The Satoshi Tier System

Core's tiered reward system creates ongoing demand for CORE tokens. To access the highest yield tier (Satoshi Tier), Bitcoin stakers need to maintain a specific CORE-to-Bitcoin ratio. As more stakers qualify for higher tiers, the protocol can adjust requirements upward, creating sustained demand for additional CORE tokens.

Scarcity Meets Utility

When genuine scarcity meets real utility, the economics become compelling. CORE tokens aren't just scarce; they're necessary for Bitcoin holders who want to maximize their yields. This combination of finite supply and growing utility demand creates a fundamental value proposition.

As more Bitcoin holders discover they can earn meaningful yield while maintaining custody, they need CORE tokens to access the highest rates. With only 2.1 billion tokens ever created, each one becomes increasingly valuable as adoption grows.

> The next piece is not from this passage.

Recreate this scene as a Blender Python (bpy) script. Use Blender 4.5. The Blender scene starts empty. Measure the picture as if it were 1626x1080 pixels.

Learning from Bitcoin's Success

Bitcoin's scarcity wasn't accidental. It was an intentional design. Satoshi understood that abundance creates weakness while scarcity creates strength. Bitcoin's 21 million coin limit wasn't chosen randomly; it was chosen to create mathematical certainty in a world of human unpredictability.

CORE applies this same wisdom. The 2.1 billion token limit creates the same mathematical certainty that made Bitcoin revolutionary.

The Bottom Line

Bitcoin proved that digital scarcity creates real value. CORE extends this principle to Bitcoin's ecosystem, creating the first truly scarce asset designed specifically to enhance Bitcoin's productivity.

There will only ever be 2.1 billion CORE tokens. As Bitcoin adoption grows and more holders seek yield, demand for those finite tokens will only increase. The supply is fixed. The utility is expanding. The precedent is proven.

Satoshi showed us that scarcity works. CORE follows that blueprint.